Well, from the get-go it seemed like the Walmart Express format was not a natural fit for the retail giant. In 2012, one year into Walmart's experiment with Express stores—which were around 15,000 square feet, compared with 40,000 at Neighborhood stores and well over 100,000 square feet at supercenters—the Wall Street Journal noted many problems. The goal was to deliver essentially the supercenter shopping experience in the smaller locations, but it was logistically impossible to offer the same selection and same low prices.

"Wal-Mart can't pull itself away from a supercenter mind-set," Leon Nicholas of the consulting firm Kantar Retail told the Journal at the time. "Just look at the shelves. It is just absurd to see a dozen kinds of jelly or peanut butter when a shopper just wants to get in and out of the store quickly."

The phenomenal success of dollar stores during the Great Recession and post-recession years is a big part of why Walmart was opening smaller stores. The Express format was deemed as a way to compete with dollar stores and discount grocery stores in urban areas and small towns where it was unfeasible to open full-fledged Walmart supercenters.

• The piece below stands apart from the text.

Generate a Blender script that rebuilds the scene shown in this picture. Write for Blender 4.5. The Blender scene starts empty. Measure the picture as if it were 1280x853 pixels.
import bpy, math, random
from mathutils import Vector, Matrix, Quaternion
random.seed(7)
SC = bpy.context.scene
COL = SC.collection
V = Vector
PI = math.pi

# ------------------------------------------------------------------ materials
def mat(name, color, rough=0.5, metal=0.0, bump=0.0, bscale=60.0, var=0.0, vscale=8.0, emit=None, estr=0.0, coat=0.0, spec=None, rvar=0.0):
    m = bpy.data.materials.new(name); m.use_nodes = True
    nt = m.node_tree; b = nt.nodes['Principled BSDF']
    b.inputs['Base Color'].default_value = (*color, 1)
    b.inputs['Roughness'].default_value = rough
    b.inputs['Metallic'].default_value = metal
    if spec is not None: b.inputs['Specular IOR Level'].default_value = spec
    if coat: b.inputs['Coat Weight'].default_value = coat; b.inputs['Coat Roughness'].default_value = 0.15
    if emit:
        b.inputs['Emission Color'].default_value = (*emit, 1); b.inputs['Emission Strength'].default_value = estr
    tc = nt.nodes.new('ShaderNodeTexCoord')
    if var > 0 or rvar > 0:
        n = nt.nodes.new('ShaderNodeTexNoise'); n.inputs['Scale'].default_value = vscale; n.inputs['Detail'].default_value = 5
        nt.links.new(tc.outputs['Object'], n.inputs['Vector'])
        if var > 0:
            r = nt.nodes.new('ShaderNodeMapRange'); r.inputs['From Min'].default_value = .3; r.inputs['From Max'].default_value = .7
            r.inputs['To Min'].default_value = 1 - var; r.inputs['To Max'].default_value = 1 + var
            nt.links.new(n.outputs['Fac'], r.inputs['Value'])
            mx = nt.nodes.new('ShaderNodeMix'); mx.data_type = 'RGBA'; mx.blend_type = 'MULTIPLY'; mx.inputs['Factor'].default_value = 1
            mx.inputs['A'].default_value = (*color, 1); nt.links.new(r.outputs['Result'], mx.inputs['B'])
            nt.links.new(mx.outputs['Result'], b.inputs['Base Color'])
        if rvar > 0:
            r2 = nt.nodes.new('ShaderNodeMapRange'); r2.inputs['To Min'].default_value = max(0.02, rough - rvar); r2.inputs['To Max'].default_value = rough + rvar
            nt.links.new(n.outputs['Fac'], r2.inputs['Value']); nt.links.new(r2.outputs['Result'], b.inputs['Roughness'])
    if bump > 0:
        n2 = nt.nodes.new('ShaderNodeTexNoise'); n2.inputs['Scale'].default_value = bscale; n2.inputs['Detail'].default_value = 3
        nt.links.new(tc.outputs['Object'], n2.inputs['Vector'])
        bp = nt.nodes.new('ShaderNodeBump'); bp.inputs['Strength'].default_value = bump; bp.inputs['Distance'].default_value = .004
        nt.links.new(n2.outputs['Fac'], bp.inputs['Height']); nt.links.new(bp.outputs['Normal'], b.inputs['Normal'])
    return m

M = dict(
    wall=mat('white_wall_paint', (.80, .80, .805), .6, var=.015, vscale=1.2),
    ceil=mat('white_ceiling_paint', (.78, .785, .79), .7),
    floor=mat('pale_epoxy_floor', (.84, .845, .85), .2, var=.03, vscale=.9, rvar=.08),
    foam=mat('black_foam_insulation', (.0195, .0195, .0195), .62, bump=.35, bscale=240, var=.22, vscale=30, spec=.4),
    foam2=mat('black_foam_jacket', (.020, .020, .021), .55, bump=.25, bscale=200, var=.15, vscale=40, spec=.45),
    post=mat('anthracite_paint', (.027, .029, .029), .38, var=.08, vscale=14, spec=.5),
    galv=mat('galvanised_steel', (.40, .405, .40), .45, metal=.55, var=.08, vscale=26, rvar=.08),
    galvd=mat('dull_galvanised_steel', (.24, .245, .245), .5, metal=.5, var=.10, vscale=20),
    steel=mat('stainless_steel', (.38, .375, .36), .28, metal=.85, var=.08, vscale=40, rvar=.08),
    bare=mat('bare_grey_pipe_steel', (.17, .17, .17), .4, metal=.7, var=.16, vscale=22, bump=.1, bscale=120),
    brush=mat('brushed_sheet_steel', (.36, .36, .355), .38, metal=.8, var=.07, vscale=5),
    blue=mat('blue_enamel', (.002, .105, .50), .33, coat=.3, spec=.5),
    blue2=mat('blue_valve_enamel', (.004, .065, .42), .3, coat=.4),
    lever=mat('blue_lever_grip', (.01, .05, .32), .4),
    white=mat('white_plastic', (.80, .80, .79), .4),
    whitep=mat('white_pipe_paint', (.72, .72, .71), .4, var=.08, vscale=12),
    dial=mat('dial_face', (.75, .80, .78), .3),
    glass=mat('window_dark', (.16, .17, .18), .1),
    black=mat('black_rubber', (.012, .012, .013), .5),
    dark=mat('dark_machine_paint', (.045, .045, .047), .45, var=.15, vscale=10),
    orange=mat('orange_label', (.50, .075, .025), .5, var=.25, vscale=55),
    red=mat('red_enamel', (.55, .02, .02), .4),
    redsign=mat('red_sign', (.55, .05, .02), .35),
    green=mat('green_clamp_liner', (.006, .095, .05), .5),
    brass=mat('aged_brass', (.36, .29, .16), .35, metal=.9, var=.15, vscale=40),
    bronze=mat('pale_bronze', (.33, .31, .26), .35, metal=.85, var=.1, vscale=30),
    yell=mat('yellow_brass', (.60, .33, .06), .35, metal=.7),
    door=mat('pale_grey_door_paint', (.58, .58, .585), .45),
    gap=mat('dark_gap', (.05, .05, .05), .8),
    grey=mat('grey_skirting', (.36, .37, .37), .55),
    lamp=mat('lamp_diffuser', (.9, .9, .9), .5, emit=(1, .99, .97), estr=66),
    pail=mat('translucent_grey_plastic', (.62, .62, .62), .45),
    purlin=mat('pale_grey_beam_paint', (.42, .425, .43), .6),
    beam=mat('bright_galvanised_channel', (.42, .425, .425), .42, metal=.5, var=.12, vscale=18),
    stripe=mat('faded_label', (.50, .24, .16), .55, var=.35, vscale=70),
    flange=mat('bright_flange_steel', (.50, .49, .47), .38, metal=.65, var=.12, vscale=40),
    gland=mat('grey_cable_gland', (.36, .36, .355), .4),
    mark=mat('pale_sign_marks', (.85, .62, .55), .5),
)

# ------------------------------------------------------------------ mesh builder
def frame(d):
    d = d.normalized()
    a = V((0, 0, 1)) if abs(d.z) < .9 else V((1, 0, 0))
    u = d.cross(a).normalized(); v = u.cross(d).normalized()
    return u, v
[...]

But Walmart built its business by using sheer size to keep costs down, thereby enabling it to offer shoppers low prices and still turn a profit. What worked for XXL stores wouldn't necessarily work for mini-mart-type retail locations. By late 2014, with the struggles to turn a profit at tiny Express stores apparent, Walmart decided to get start getting rid of the "Express" moniker and use the larger-store "Neighborhood Markets" name instead. But tweaking the name was hardly a solution.

“Their supply chain system is optimized for the supercenter,” Dave Marcotte, an analyst with Kantar Retail, told Supermarket News in early 2015. “It can work reasonably well for a Neighborhood Market of 38,000 to 42,000 square feet. But when you keep going down in size, eventually it’s going to become an issue."

Obviously, it became such an issue that Walmart decided to scrap the small stores entirely.